Direction: Give back the full material, exactly as it reads.

(begin)

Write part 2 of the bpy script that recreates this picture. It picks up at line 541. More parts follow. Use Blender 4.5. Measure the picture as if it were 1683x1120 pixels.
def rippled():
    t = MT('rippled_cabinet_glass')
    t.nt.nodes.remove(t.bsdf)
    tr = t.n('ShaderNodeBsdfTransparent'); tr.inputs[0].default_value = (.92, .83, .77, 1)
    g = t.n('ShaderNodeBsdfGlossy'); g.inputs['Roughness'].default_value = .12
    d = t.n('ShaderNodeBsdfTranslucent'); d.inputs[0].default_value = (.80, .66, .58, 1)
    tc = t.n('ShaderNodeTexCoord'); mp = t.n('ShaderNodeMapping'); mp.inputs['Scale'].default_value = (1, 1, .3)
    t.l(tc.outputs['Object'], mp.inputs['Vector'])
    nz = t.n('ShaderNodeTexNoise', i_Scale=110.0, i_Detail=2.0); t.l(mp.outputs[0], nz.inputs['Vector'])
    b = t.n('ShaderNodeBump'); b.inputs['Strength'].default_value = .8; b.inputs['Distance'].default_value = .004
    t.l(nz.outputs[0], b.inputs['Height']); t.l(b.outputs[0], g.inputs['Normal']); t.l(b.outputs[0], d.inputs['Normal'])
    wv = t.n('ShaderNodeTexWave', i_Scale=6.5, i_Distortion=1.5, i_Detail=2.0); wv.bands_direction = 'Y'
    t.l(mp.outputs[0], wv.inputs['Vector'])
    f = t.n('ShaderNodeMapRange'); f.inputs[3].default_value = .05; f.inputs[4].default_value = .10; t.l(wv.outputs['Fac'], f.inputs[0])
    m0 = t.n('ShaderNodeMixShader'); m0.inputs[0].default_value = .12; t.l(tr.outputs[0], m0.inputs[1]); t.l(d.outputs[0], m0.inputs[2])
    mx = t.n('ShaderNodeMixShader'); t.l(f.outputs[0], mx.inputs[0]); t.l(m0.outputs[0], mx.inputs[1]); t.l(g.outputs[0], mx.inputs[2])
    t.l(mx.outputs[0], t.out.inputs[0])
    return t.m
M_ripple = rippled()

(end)

Task solution:
Write part 2 of the bpy script that recreates this picture. It picks up at line 541. More parts follow. Use Blender 4.5. Measure the picture as if it were 1683x1120 pixels.
def rippled():
    t = MT('rippled_cabinet_glass')
    t.nt.nodes.remove(t.bsdf)
    tr = t.n('ShaderNodeBsdfTransparent'); tr.inputs[0].default_value = (.92, .83, .77, 1)
    g = t.n('ShaderNodeBsdfGlossy'); g.inputs['Roughness'].default_value = .12
    d = t.n('ShaderNodeBsdfTranslucent'); d.inputs[0].default_value = (.80, .66, .58, 1)
    tc = t.n('ShaderNodeTexCoord'); mp = t.n('ShaderNodeMapping'); mp.inputs['Scale'].default_value = (1, 1, .3)
    t.l(tc.outputs['Object'], mp.inputs['Vector'])
    nz = t.n('ShaderNodeTexNoise', i_Scale=110.0, i_Detail=2.0); t.l(mp.outputs[0], nz.inputs['Vector'])
    b = t.n('ShaderNodeBump'); b.inputs['Strength'].default_value = .8; b.inputs['Distance'].default_value = .004
    t.l(nz.outputs[0], b.inputs['Height']); t.l(b.outputs[0], g.inputs['Normal']); t.l(b.outputs[0], d.inputs['Normal'])
    wv = t.n('ShaderNodeTexWave', i_Scale=6.5, i_Distortion=1.5, i_Detail=2.0); wv.bands_direction = 'Y'
    t.l(mp.outputs[0], wv.inputs['Vector'])
    f = t.n('ShaderNodeMapRange'); f.inputs[3].default_value = .05; f.inputs[4].default_value = .10; t.l(wv.outputs['Fac'], f.inputs[0])
    m0 = t.n('ShaderNodeMixShader'); m0.inputs[0].default_value = .12; t.l(tr.outputs[0], m0.inputs[1]); t.l(d.outputs[0], m0.inputs[2])
    mx = t.n('ShaderNodeMixShader'); t.l(f.outputs[0], mx.inputs[0]); t.l(m0.outputs[0], mx.inputs[1]); t.l(g.outputs[0], mx.inputs[2])
    t.l(mx.outputs[0], t.out.inputs[0])
    return t.m
M_ripple = rippled()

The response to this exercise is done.